Een dame komt in een dierenwinkel binnen en zegt: Ik wil graag drie dieren kopen die me aan mijn overleden man doen denken. Dat is erg sympathiek van u, en welke zou je willen?, vraagt de verkoper. Een hond die de hele dag tegen mij gromt, een papegaai die vloekt en een kater die de hele nacht niet thuiskomt.
Drie muizen zijn in een café aan het opscheppen, en de eerste muis zegt: Ik drink liters rattenvergift per dag. Muis twee zegt: Ik maak de klem van de muizenval los, haal de kaas eruit en doe hem weer dicht. En muis drie zegt: Sorry, maar ik moet nu snel naar huis, om de kat te voeren.
Ik heb vijf vliegen doodgeslagen, zegt vader. Drie mannekes en twee vrouwkes. Hoe wist je welke vliegen mannetjes of vrouwtjes waren, vraagt Jantje?. Twee vliegen zaten op de poederdoos voor de spiegel, en de andere drie zaten op een fles cognac.
Twee vrienden staan te praten en de éne zegt: Ik ga een geit kopen. Een geit kopen?. Waar moet je dat beest dan laten, je woont op een flat. Nou, in de zomer zet ik dat beest op het balkon. En in de winter dan?. Dan laat ik hem gewoon binnen. En die stank dan?. Oh, daar moet die geit maar aan wennen.
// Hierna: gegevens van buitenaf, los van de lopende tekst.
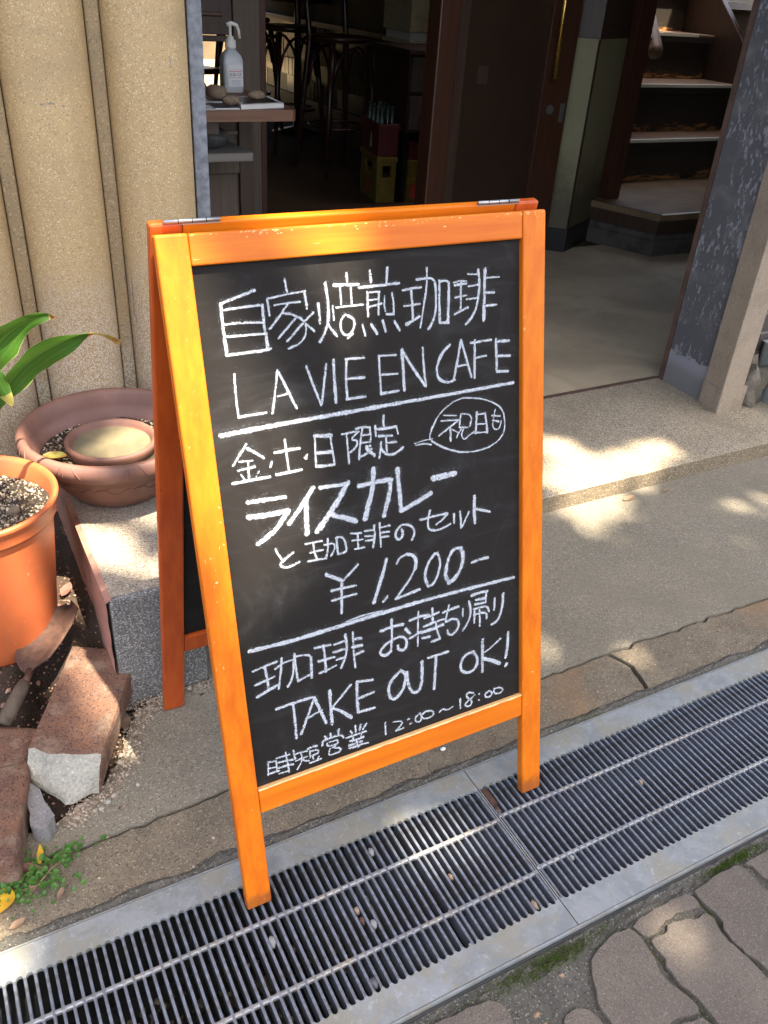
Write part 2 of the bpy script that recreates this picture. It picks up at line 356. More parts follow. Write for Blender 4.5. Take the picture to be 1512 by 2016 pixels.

Er komt een olifant de apotheek binnen, en vraagt om tien meter pleister. Wat moet je met tien meter pleister doen?, vraagt de apothekersvrouw. Ik ben door een porseleinen afdeling gelopen, en nu moet ik de brokken aan elkaar plakken.
Een hond en een giraf gaan samen zwemmen, en de giraf gaat als eerste het water in, en zegt tegen de hond: Kom, we zijn hier weg, want het is hier niet diep genoeg, ik voel de grond al.
Een kok is bezig met een kip te pluimen en stopt deze daarna in de pan, maar hij vergeet het vuur onder de pan aan te steken. Na een kwartier komt de kip naar de kok gewandeld en zegt heel boos: Zeg, ofwel geef je al mij pluimen terug ofwel steek je het vuur aan, want ik bevries van de kou.
Wat mankeert je hond eigenlijk?, vraagt Jan aan Karel. Niets, hij is alleen maar wat lui. Zit hij daarom altijd zo te janken?. Nee, maar hij zit op een cactus en is te lui om eraf te komen en weg te lopen.
Er zit een paard in een café, en die drinkt een glas melk. Opeens komt er een koe binnen, en het paard vraagt: Sinds wanneer komt de leverancier langs de voordeur naar binnen
Een mier, een worm en een duizendpoot hadden samen afgesproken in het huis van de mier. De worm was op tijd, maar de duizendpoot niet. Na drie uur komt eindelijk de duizendpoot binnen, waarop de mier vraagt: Waarom duurde het zo lang?, zegt de duizendpoot: Voor de deur stond er een bord waarop staat: Voeten vegen aub, en dat heb ik dan ook maar gedaan.
Een muis en een olifant lopen door de woestijn, en plots zegt de muis tegen de olifant: Als je te warm krijgt, dan mag je in mijn schaduw lopen.